◆ **What you are asked to do**:
Copy each line of the listing below exactly.

Begin Raw data

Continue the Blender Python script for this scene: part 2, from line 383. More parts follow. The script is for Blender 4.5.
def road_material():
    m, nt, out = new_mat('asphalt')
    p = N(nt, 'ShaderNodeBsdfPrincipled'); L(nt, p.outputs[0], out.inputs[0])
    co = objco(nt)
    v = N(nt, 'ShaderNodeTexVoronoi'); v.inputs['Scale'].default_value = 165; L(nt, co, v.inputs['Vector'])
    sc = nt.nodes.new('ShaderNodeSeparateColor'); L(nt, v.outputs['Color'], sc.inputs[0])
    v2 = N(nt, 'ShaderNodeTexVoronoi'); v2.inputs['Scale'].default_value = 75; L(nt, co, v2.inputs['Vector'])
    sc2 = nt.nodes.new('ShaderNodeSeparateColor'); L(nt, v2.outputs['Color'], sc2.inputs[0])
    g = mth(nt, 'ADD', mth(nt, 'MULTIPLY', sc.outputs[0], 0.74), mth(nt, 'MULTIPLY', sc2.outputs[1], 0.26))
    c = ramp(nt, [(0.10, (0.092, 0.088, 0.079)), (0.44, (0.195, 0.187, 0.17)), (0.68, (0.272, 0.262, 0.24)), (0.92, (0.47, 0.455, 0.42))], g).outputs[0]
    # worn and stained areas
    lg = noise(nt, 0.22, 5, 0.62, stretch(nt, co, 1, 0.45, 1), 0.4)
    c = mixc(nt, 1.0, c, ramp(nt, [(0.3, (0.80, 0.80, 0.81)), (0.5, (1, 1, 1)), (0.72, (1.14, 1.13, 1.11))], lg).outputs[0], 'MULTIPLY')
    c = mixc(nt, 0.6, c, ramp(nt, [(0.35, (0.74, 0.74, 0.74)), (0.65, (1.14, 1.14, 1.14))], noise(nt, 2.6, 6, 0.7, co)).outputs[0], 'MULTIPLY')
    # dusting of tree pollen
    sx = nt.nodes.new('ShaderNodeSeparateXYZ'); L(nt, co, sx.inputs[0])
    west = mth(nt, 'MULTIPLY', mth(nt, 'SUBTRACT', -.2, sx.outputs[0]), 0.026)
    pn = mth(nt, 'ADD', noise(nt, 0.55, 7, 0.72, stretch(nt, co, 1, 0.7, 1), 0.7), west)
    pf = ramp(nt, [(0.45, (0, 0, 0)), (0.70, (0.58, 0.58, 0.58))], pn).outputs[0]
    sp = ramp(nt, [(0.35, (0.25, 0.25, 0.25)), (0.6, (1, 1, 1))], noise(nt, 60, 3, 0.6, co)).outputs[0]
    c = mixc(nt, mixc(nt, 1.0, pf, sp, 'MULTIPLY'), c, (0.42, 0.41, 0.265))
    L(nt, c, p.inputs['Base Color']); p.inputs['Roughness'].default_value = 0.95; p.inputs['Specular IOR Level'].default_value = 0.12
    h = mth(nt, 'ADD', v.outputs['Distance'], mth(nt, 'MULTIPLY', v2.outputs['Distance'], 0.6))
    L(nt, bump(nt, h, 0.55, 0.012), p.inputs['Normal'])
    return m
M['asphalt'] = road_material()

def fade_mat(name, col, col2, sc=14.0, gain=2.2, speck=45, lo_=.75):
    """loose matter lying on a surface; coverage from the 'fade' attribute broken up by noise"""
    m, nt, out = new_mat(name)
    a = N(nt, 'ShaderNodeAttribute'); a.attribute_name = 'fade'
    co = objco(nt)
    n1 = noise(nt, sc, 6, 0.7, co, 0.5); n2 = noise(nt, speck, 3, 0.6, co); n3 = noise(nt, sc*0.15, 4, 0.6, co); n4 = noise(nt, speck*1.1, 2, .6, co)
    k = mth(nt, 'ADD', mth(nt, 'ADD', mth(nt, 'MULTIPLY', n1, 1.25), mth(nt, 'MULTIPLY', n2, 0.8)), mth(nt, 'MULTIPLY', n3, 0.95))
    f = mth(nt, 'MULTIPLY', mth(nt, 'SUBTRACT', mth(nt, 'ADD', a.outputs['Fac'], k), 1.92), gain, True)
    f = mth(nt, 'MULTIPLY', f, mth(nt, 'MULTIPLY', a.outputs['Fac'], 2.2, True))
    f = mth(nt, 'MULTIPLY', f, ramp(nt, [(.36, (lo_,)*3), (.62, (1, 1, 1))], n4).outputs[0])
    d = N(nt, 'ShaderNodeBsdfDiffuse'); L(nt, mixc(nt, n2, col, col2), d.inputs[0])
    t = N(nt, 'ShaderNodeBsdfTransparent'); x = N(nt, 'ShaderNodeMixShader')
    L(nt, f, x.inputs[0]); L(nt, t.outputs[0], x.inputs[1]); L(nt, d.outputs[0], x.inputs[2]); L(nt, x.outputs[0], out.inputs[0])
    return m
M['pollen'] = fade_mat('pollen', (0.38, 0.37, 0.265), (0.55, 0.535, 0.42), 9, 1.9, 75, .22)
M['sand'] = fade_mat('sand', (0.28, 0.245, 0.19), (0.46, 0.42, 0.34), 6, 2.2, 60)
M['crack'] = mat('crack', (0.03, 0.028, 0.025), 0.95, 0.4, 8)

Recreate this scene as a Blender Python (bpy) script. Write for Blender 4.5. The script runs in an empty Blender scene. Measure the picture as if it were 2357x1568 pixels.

End Raw data

◆ **Final result**:
Continue the Blender Python script for this scene: part 2, from line 383. More parts follow. The script is for Blender 4.5.
def road_material():
    m, nt, out = new_mat('asphalt')
    p = N(nt, 'ShaderNodeBsdfPrincipled'); L(nt, p.outputs[0], out.inputs[0])
    co = objco(nt)
    v = N(nt, 'ShaderNodeTexVoronoi'); v.inputs['Scale'].default_value = 165; L(nt, co, v.inputs['Vector'])
    sc = nt.nodes.new('ShaderNodeSeparateColor'); L(nt, v.outputs['Color'], sc.inputs[0])
    v2 = N(nt, 'ShaderNodeTexVoronoi'); v2.inputs['Scale'].default_value = 75; L(nt, co, v2.inputs['Vector'])
    sc2 = nt.nodes.new('ShaderNodeSeparateColor'); L(nt, v2.outputs['Color'], sc2.inputs[0])
    g = mth(nt, 'ADD', mth(nt, 'MULTIPLY', sc.outputs[0], 0.74), mth(nt, 'MULTIPLY', sc2.outputs[1], 0.26))
    c = ramp(nt, [(0.10, (0.092, 0.088, 0.079)), (0.44, (0.195, 0.187, 0.17)), (0.68, (0.272, 0.262, 0.24)), (0.92, (0.47, 0.455, 0.42))], g).outputs[0]
    # worn and stained areas
    lg = noise(nt, 0.22, 5, 0.62, stretch(nt, co, 1, 0.45, 1), 0.4)
    c = mixc(nt, 1.0, c, ramp(nt, [(0.3, (0.80, 0.80, 0.81)), (0.5, (1, 1, 1)), (0.72, (1.14, 1.13, 1.11))], lg).outputs[0], 'MULTIPLY')
    c = mixc(nt, 0.6, c, ramp(nt, [(0.35, (0.74, 0.74, 0.74)), (0.65, (1.14, 1.14, 1.14))], noise(nt, 2.6, 6, 0.7, co)).outputs[0], 'MULTIPLY')
    # dusting of tree pollen
    sx = nt.nodes.new('ShaderNodeSeparateXYZ'); L(nt, co, sx.inputs[0])
    west = mth(nt, 'MULTIPLY', mth(nt, 'SUBTRACT', -.2, sx.outputs[0]), 0.026)
    pn = mth(nt, 'ADD', noise(nt, 0.55, 7, 0.72, stretch(nt, co, 1, 0.7, 1), 0.7), west)
    pf = ramp(nt, [(0.45, (0, 0, 0)), (0.70, (0.58, 0.58, 0.58))], pn).outputs[0]
    sp = ramp(nt, [(0.35, (0.25, 0.25, 0.25)), (0.6, (1, 1, 1))], noise(nt, 60, 3, 0.6, co)).outputs[0]
    c = mixc(nt, mixc(nt, 1.0, pf, sp, 'MULTIPLY'), c, (0.42, 0.41, 0.265))
    L(nt, c, p.inputs['Base Color']); p.inputs['Roughness'].default_value = 0.95; p.inputs['Specular IOR Level'].default_value = 0.12
    h = mth(nt, 'ADD', v.outputs['Distance'], mth(nt, 'MULTIPLY', v2.outputs['Distance'], 0.6))
    L(nt, bump(nt, h, 0.55, 0.012), p.inputs['Normal'])
    return m
M['asphalt'] = road_material()

def fade_mat(name, col, col2, sc=14.0, gain=2.2, speck=45, lo_=.75):
    """loose matter lying on a surface; coverage from the 'fade' attribute broken up by noise"""
    m, nt, out = new_mat(name)
    a = N(nt, 'ShaderNodeAttribute'); a.attribute_name = 'fade'
    co = objco(nt)
    n1 = noise(nt, sc, 6, 0.7, co, 0.5); n2 = noise(nt, speck, 3, 0.6, co); n3 = noise(nt, sc*0.15, 4, 0.6, co); n4 = noise(nt, speck*1.1, 2, .6, co)
    k = mth(nt, 'ADD', mth(nt, 'ADD', mth(nt, 'MULTIPLY', n1, 1.25), mth(nt, 'MULTIPLY', n2, 0.8)), mth(nt, 'MULTIPLY', n3, 0.95))
    f = mth(nt, 'MULTIPLY', mth(nt, 'SUBTRACT', mth(nt, 'ADD', a.outputs['Fac'], k), 1.92), gain, True)
    f = mth(nt, 'MULTIPLY', f, mth(nt, 'MULTIPLY', a.outputs['Fac'], 2.2, True))
    f = mth(nt, 'MULTIPLY', f, ramp(nt, [(.36, (lo_,)*3), (.62, (1, 1, 1))], n4).outputs[0])
    d = N(nt, 'ShaderNodeBsdfDiffuse'); L(nt, mixc(nt, n2, col, col2), d.inputs[0])
    t = N(nt, 'ShaderNodeBsdfTransparent'); x = N(nt, 'ShaderNodeMixShader')
    L(nt, f, x.inputs[0]); L(nt, t.outputs[0], x.inputs[1]); L(nt, d.outputs[0], x.inputs[2]); L(nt, x.outputs[0], out.inputs[0])
    return m
M['pollen'] = fade_mat('pollen', (0.38, 0.37, 0.265), (0.55, 0.535, 0.42), 9, 1.9, 75, .22)
M['sand'] = fade_mat('sand', (0.28, 0.245, 0.19), (0.46, 0.42, 0.34), 6, 2.2, 60)
M['crack'] = mat('crack', (0.03, 0.028, 0.025), 0.95, 0.4, 8)

Recreate this scene as a Blender Python (bpy) script. Write for Blender 4.5. The script runs in an empty Blender scene. Measure the picture as if it were 2357x1568 pixels.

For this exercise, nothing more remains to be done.